« Visita Interiora Terrae Rectificandoque Invenies Occultum Lapidem »
« Visite l’intérieur de la Terre et, en rectifiant, tu trouveras la pierre cachée ».
Cette formule énigmatique est d’essence alchimique. Elle interpelle le futur initié dès son entrée dans le Cabinet de Réflexion. C’est dire son importance dans le processus initiatique.
Que signifie-t-elle sous cette formulation curieuse ?
Elle peut se comprendre à plusieurs niveaux.
Sous l’angle de l’Apprenti, elle est à rapprocher de la devise de Socrate gravée au fronton du Temple d’Apollon à Delphes : « Gnôthi Seauton » (Connais-toi toi-même ... et tu connaîtras le monde).
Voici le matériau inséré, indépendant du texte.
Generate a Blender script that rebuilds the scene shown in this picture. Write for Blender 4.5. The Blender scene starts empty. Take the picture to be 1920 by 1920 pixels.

Autrement dit, la connaissance de la réalité divine est préhensible par l’étude de l’essence de l’Etre. La Tradition le confirme : le Christ n’est-il pas « Dieu fait Homme » ? L’ancienne Egypte ne considère-t-elle pas que l’Homme EST l’univers ? L’Inde n’incite-t-elle pas l’homme à réveiller le Bouddha qui est en lui ?
L’Alchimie, art suprême de l’initié, a repris cette réalité éternelle au travers de cette formule.
Hermes Trismégiste lui-même nous indique :
« Ce qui en toi voit et entend est le Verbe... Par quoi celui qui réfléchit sur lui-même marche-t-il vers Dieu ? Parce que c’est de vie et de lumière qu’est constitué le père de toutes choses... Si donc tu sais que tu es sorti de la vie et de la lumière et que tu en es formé, tu marcheras vers la vie ».
Un écueil d’importance se dresse devant l’homme moderne : celui de considérer que l’étude de la seule matière va lui permettre de découvrir le secret de la vie. L’initié ne doit pas tomber dans ce piège tentateur, mais redonner à la métaphysique, au sens du sacré, à la conception d’un ordre supérieur (le grec « kosmos » signifiant dans son sens originel : « ordre »), la place que le matérialisme leur a enlevée par un aveuglement conceptuel hors du commun.
L’homme est bien à l’image de son Créateur, si l’on s’en réfère à la tradition et si l’on écoute la conscience de son cœur. On ne peut pas aborder la formule V.I.T.R.I.O.L. par le mental. Si l’intellect peut aider à la compréhension de certains aspects, il doit être maintenu à sa place de simple outil. Laissons s’épanouir la conscience vitale, celle qui échappe à tout rationalisme, celle qui permet de saisir, par entendement, la réalité dans sa totalité.
La visite de « l’intérieur de la Terre » est la plongée irrationnelle dans les profondeurs de l’essence de l’être. Elle va permettre de découvrir toutes les fonctions vitales qui l’animent et « en remontant ou rectifiant », comprendre l’identité parfaite entre ces fonctions internes et les fonctions créatrices qui régissent l’univers (elles sont de même nature).
Cela démontrera, a posteriori, la nature divine de l’homme et donc l’existence du Principe Créateur.
Il s’agit donc de trouver la pierre qui est en soi, c’est-à-dire sa véritable nature, ce qu’il faut travailler en soi (l’athanor) pour s’éveiller, s’élever et se transmuter.
C’est l’alchimie du moi pour l’amener au Soi, ascèse que l’homme ne peut pas réaliser seul sous peine d’aberrations. Il lui faut l’appui d’une communauté et d’une Règle de vie vécue par cette dernière. Seule cette Règle permet la rectification.
Mal conduire son feu, suivre une mauvaise voie conduit souvent l’alchimiste à « se faire sauter » avec son athanor, ce qui, sur le plan pratique consiste en une détérioration quasi complète de la conscience et une destruction du psychisme.
Sous l’angle du Compagnon, à partir du pilier « Force », la terre dont il s’agit est la « Pierre Cubique ». Le Compagnon voyage dans la Pierre pour découvrir en son cœur le tétraèdre, le Feu des origines, véritable cœur de pierre translucide.
Sous l’angle de la Maîtrise, à partir du pilier « Sagesse », l’alchimiste va dans la terre-mère, la crypte, lieu de toute origine, où il découvre la « Pierre Fondamentale du Temple ».